* Start INFORMATION SHOWN *
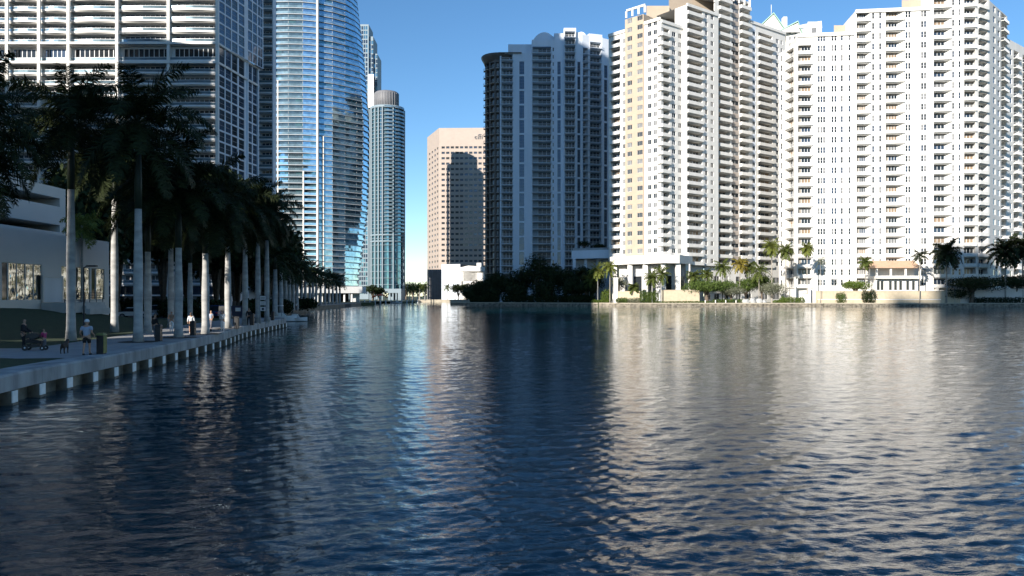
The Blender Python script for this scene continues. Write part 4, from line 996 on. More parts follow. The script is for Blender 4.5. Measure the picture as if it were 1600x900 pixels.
# receding row
row = [(430, 118), (439, 130), (446, 142), (452, 152), (458, 162), (464, 172), (471, 183), (477, 194), (484, 205), (489, 216), (494, 227), (501, 240), (508, 254), (514, 268), (520, 282), (526, 296), (531, 310)]
ORD = ['first', 'second', 'third', 'fourth', 'fifth', 'sixth', 'seventh', 'eighth', 'ninth', 'tenth', 'eleventh', 'twelfth', 'thirteenth', 'fourteenth', 'fifteenth', 'sixteenth', 'last']
for i, (px_, d) in enumerate(row):
    tgt = 402 + (px_ - 440) * .25
    h = Z(tgt + 22, d) - 1.2 - 1.5
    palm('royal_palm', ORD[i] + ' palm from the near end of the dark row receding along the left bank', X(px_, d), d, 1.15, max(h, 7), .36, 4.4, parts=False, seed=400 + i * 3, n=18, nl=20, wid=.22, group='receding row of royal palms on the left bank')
# ------------------------------------------------------------------ broadleaf trees and bushes
def leaves(blobs, n, size, seed, shell=.55):
    r = np.random.default_rng(seed); V = []
    w = np.array([b[3] * b[4] * b[5] for b in blobs]) ** .75; w = w / w.sum()
    for b, c in zip(blobs, (w * n).astype(int) + 1):
        u = r.normal(size=(c, 3)); u /= np.linalg.norm(u, axis=1)[:, None]; rad = (shell + (1 - shell) * r.random(c) ** .6) * (1 + .12 * r.normal(size=c))
        p = u * rad[:, None] * np.array(b[3:6]) + np.array(b[:3])
        nrm = u + r.normal(size=(c, 3)) * .7; nrm /= np.linalg.norm(nrm, axis=1)[:, None]
        a = np.cross(nrm, r.normal(size=(c, 3))); a /= np.linalg.norm(a, axis=1)[:, None]; bb = np.cross(nrm, a)
        s_ = size * r.uniform(.6, 1.35, c)[:, None]
        V.append(np.stack([p - a * s_, p - bb * s_ * .6, p + a * s_, p + bb * s_ * .6], 1))
    return np.concatenate(V)
def tree(name, label, x, y, z, h, rad, seed=0, key='leaf', n=1800, size=.28, trunk=.35, flat=.7, bark='bark', cat='tree', group=None, tr=None, nb=9, low=.35, lean=0):
    """crown from z+h*low to z+h, radius rad"""
    r = random.Random(seed); o = thing(name, label, cat, (x, y, z), 0, group)
    hc = h * (1 - low); blobs = []
    for i in range(nb):
        a = i * 2.4 + r.uniform(-.4, .4); q = rad * .62 * math.sqrt((i + .4) / nb); br = rad * r.uniform(.34, .52)
        zz = h * low + hc * (.3 + .5 * (1 - (q / rad) ** 2)) + r.uniform(-.12, .12) * hc
        blobs.append((q * math.cos(a) + lean, q * math.sin(a), min(zz, h - br * flat * .8), br, br, br * flat * r.uniform(.8, 1.1)))
    V = leaves(blobs, n, size, seed)
    link('crown', np_quads('crown', V, [M[key]]), o)
    if trunk:
        mb = MB(); mb.use(bark); t = tr or max(.12, rad * .07); z1 = h * (low + .12)
        mb.tube([(0, 0, -.3), (.05, 0, z1 * .3), (lean * .4, 0, z1)], [t * 1.35, t, t * .8], 9)
        for b in blobs[:7]:
            mid = (b[0] * .45 + lean * .2, b[1] * .45, z1 + (b[2] - z1) * .6)
            mb.tube([(lean * .35, 0, z1 * .8), mid, (b[0], b[1], b[2])], [t * .6, t * .4, t * .15], 6)
        mb.build('trunk', o)
    return o
def bush(name, label, x, y, z, rx, ry, h, seed=0, key='leaf', n=900, size=.16, cat='bush', group=None):
    r = random.Random(seed); o = thing(name, label, cat, (x, y, z), 0, group); m_ = max(3, int(rx * 1.2)); blobs = []
    for i in range(m_):
        blobs.append(((-1 + 2 * (i + .5) / m_) * rx * .85, r.uniform(-.2, .2) * ry, h * r.uniform(.42, .52), rx / m_ * 1.5, ry * .9, h * r.uniform(.45, .54)))
    link('foliage', np_quads('foliage', leaves(blobs, int(n * 2.6), size * 1.15, seed, .7), [M[key]]), o)
    mb = MB(); mb.use('bark')
    for i in range(4): a = i * 1.7; mb.tube([(.1 * math.cos(a), .1 * math.sin(a), -.1), (rx * .4 * math.cos(a), ry * .3 * math.sin(a), h * .7)], [.07, .03], 5)
    mb.build('stem', o); return o
# dark planting behind the left palms
DT = [(X(183, 112), 112, 14, 6.0, 'dark tree filling the gap right of the grey low building'), (X(222, 124), 124, 15, 6.5, 'dark tree directly behind the silver parked car'), (X(255, 116), 116, 13, 5.5, 'dark tree left behind the runner'), (X(292, 128), 128, 15, 6.5, 'dark tree behind the dark blue parked car'), (X(338, 124), 124, 13.5, 6, 'dark tree right behind the cream sunlit palm trunk'), (X(372, 140), 140, 14, 6, 'dark tree behind the small notice board'),
      (-53, 97, 12.5, 5.0, 'dense dark tree at the rear corner of the grey low building'), (-59, 110, 15, 6.5, 'broad dark tree rising over the roof of the grey low building'),
      (-46, 118, 13, 6.0, 'dense dark tree standing behind the sunlit palm trunk'), (-50, 136, 17, 7.0, 'tall dark tree behind the thickest walkway palm'),
      (-68, 128, 18, 7.0, 'tall dark tree farther left behind the parking building'), (-42, 131, 12, 5.5, 'dark tree behind the runner'), (-47, 152, 16, 6.5, 'big dark tree behind the woman in the white top'),
      (-58, 165, 18, 7.5, 'tall dark tree set deep behind the parked cars'), (-60, 172, 15, 6.0, 'dark tree behind the person in white clothes'), (-66, 190, 17, 7, 'dark tree under the glass flank of the left tower'),
      (-62, 205, 17, 7, 'dark tree at the foot of the left tower'), (-67, 226, 16, 6.5, 'dark tree behind the notice panels, against the curved tower'), (-77, 245, 16, 7, 'dark tree near the rear link of the left tower'),
      (-88, 268, 15, 6.5, 'dark tree before the base of the curved tower'), (-97, 292, 15, 6, 'dark tree behind the middle of the receding palm row'), (-108, 318, 13, 5.5, 'dark tree behind the far end of the palm row')]
for i, (x, y, h, r_, lab) in enumerate(DT):
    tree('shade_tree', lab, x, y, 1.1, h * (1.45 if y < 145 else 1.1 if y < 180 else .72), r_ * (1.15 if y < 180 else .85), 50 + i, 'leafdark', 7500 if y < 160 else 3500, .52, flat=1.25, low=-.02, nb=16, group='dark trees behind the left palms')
for i, (x, y, rx) in enumerate([(-44, 109, 5), (-56, 118, 6), (-38.5, 119, 2.2), (-44, 141, 5), (-50, 180, 6), (-60, 215, 6)]):
    bush('hedge', ['clipped dark hedge behind the white parked car', 'dark hedge along the rear of the parking area', 'small dark hedge by the boat basin', 'dark hedge between two trees behind the palms', 'dark hedge far along the left bank', 'dark hedge near the foot of the left tower'][i], x, y, 1.1, rx, 1.2, 2.6, 80 + i, 'leafdark', 1500, .2, 'hedge')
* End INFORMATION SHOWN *
YOUR TASK:
Pick out every line of the listing containing the word "flat", and show those lines.

PROBLEM SOLUTION:
def tree(name, label, x, y, z, h, rad, seed=0, key='leaf', n=1800, size=.28, trunk=.35, flat=.7, bark='bark', cat='tree', group=None, tr=None, nb=9, low=.35, lean=0):
        blobs.append((q * math.cos(a) + lean, q * math.sin(a), min(zz, h - br * flat * .8), br, br, br * flat * r.uniform(.8, 1.1)))
    tree('shade_tree', lab, x, y, 1.1, h * (1.45 if y < 145 else 1.1 if y < 180 else .72), r_ * (1.15 if y < 180 else .85), 50 + i, 'leafdark', 7500 if y < 160 else 3500, .52, flat=1.25, low=-.02, nb=16, group='dark trees behind the left palms')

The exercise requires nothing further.